BRIEF DESCRIPTION OF DRAWINGS

(22) FIG. 1 is a cross sectional view of a continuous filament used in the invention.

(23) FIG. 2 is one nearly Y part in the nearly Y4 shape which is the cross sectional view of the continuous filament used in the invention.

(24) FIG. 3 is the Y4 figure of the nozzle orifice.
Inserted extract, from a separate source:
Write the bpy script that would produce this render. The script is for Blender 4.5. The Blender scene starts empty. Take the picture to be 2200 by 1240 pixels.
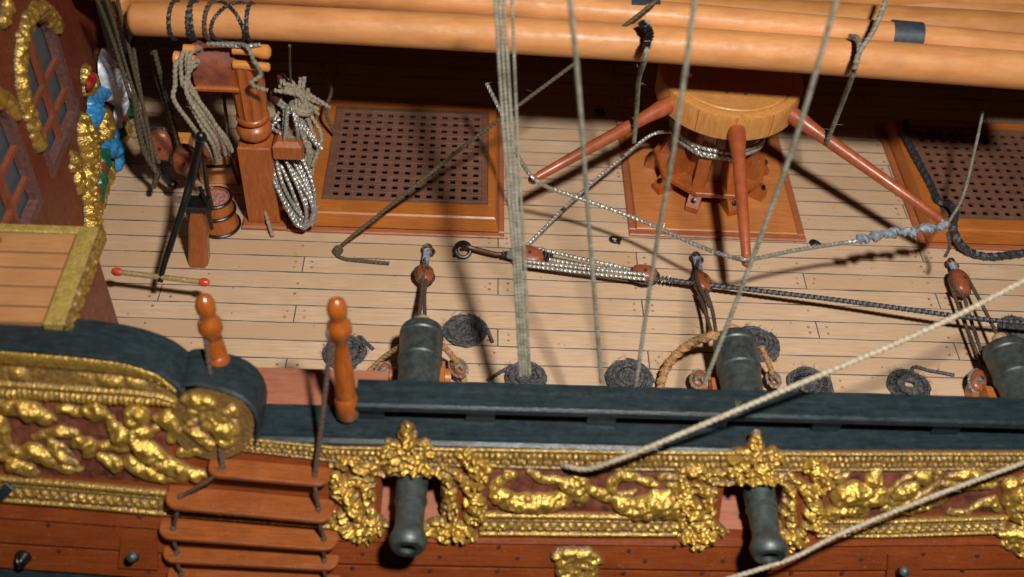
import bpy, math, random
import numpy as np
from mathutils import Vector, Matrix
random.seed(7); rng = np.random.default_rng(7)
SC = bpy.context.scene
COL = SC.collection
SC.unit_settings.scale_length = 0.01      # one unit is a centimetre of the model

# ------------------------------------------------------------ camera
PITCH, YAW, ROLL, FPX, DIST = 0.8144, 0.0637, 0.0786, 2363.4, 31.4
cp, sp = math.cos(PITCH), math.sin(PITCH); cy, sy = math.cos(YAW), math.sin(YAW)
CF = np.array([sy*cp, cy*cp, -sp]); CR = np.array([cy, -sy, 0.0]); CU = np.cross(CR, CF)
c_, s_ = math.cos(ROLL), math.sin(ROLL)
CR, CU = c_*CR + s_*CU, -s_*CR + c_*CU
CC = -CF*DIST
cam_d = bpy.data.cameras.new('camera'); cam = bpy.data.objects.new('camera', cam_d); COL.objects.link(cam)
cam_d.sensor_width = 36; cam_d.lens = FPX/2200*36
cam_d.clip_start = 0.5; cam_d.clip_end = 500
m = Matrix(((CR[0], CU[0], -CF[0], CC[0]), (CR[1], CU[1], -CF[1], CC[1]), (CR[2], CU[2], -CF[2], CC[2]), (0, 0, 0, 1)))
cam.matrix_world = m
cam_d.dof.use_dof = True; cam_d.dof.focus_distance = 31.0; cam_d.dof.aperture_fstop = 0.135
SC.camera = cam
# ------------------------------------------------------------ light: dim room + the flash
W = bpy.data.worlds.new('World'); SC.world = W; W.use_nodes = True
bg = W.node_tree.nodes['Background']; bg.inputs[0].default_value = (1.0, 0.72, 0.5, 1); bg.inputs[1].default_value = 0.012
fl = bpy.data.lights.new('flash', 'SPOT'); fl.energy = 72000; fl.spot_size = math.radians(96); fl.spot_blend = 1.0; fl.color = (1.0, 0.965, 0.9); fl.shadow_soft_size = 1.15
flo = bpy.data.objects.new('flash', fl); COL.objects.link(flo); flo.location = (4.6, -18.8, 31.8); flo.rotation_euler = (Vector((3.0, -3.5, 0))-Vector(flo.location)).to_track_quat('-Z', 'Y').to_euler()
SC.view_settings.view_transform = 'Standard'; SC.view_settings.look = 'None'
SC.view_settings.exposure = 0.0; SC.view_settings.gamma = 1.0; SC.view_settings.use_curve_mapping = False

# ------------------------------------------------------------ locating points in the place
def ray(px, py): return CF*FPX + CR*(px-1100) - CU*(py-620)
def Z(px, py, z=0.0):
    d = ray(px, py); return CC + d*((z-CC[2])/d[2])
def XP(px, py, x):
    d = ray(px, py); return CC + d*((x-CC[0])/d[0])
def YP(px, py, y):
    d = ray(px, py); return CC + d*((y-CC[1])/d[1])
HS = 0.47                                   # slope of the ship's side
HN = np.array([0, -1, HS])/math.hypot(1, HS)   # outward normal
HV = np.array([0, HS, 1])/math.hypot(1, HS)    # up along the side
H0 = np.array([0, -7.05, 2.3])
def HP(px, py, off=0.0):
    d = ray(px, py); t = ((H0 + HN*off - CC) @ HN)/(d @ HN); return CC + d*t
def huv(p): return np.array([p[0], (p-H0) @ HV])
def hxyz(u, v, n=0.0): return H0 + np.array([u, 0, 0]) + HV*v + HN*n

# ------------------------------------------------------------ materials
def new_mat(name):
    mt = bpy.data.materials.new(name); mt.use_nodes = True
    nt = mt.node_tree; b = nt.nodes['Principled BSDF']
    return mt, nt, b
def N(nt, kind, **kw):
    n = nt.nodes.new(kind)
    for k, v in kw.items():
        if k.startswith('_'): setattr(n, k[1:], v)
        else: n.inputs[k.replace('__', ' ')].default_value = v
    return n
def coords(nt, scale=(1, 1, 1)):
    g = nt.nodes.new('ShaderNodeNewGeometry'); mp = nt.nodes.new('ShaderNodeMapping')
    mp.inputs['Scale'].default_value = scale; nt.links.new(g.outputs['Position'], mp.inputs['Vector']); return mp.outputs[0]
def ramp(nt, src, stops):
    r = nt.nodes.new('ShaderNodeValToRGB'); e = r.color_ramp.elements
    while len(e) < len(stops): e.new(0.5)
    for i, (p, c) in enumerate(stops): e[i].position = p; e[i].color = (*c, 1) if len(c) == 3 else c
    nt.links.new(src, r.inputs[0]); return r.outputs[0]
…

(25) FIG. 4 is one Y part in the Y4 figure of the nozzle orifice.

REFERENCE SIGNS LIST

(26) 1 Bottom end of the nearly Y shape in a cross sectional shape of the continuous filament, 2 Concave portion formed in the nearly Y4 shape, 3 Convex portion formed in the nearly Y4 shape, 4 Small concave portion formed in the nearly Y4 shape, 5 Nearly+shape portion formed in the nearly Y4 shape, 6 Nearly V shape portion formed in the nearly Y4 shape, 7 Bottom end in the Y4 shape being a nozzle orifice when melt spinning, 8 part of the Y shape, 9 parts of the Y shape, 10 V part in the Y shape, 11 + part in the Y shape.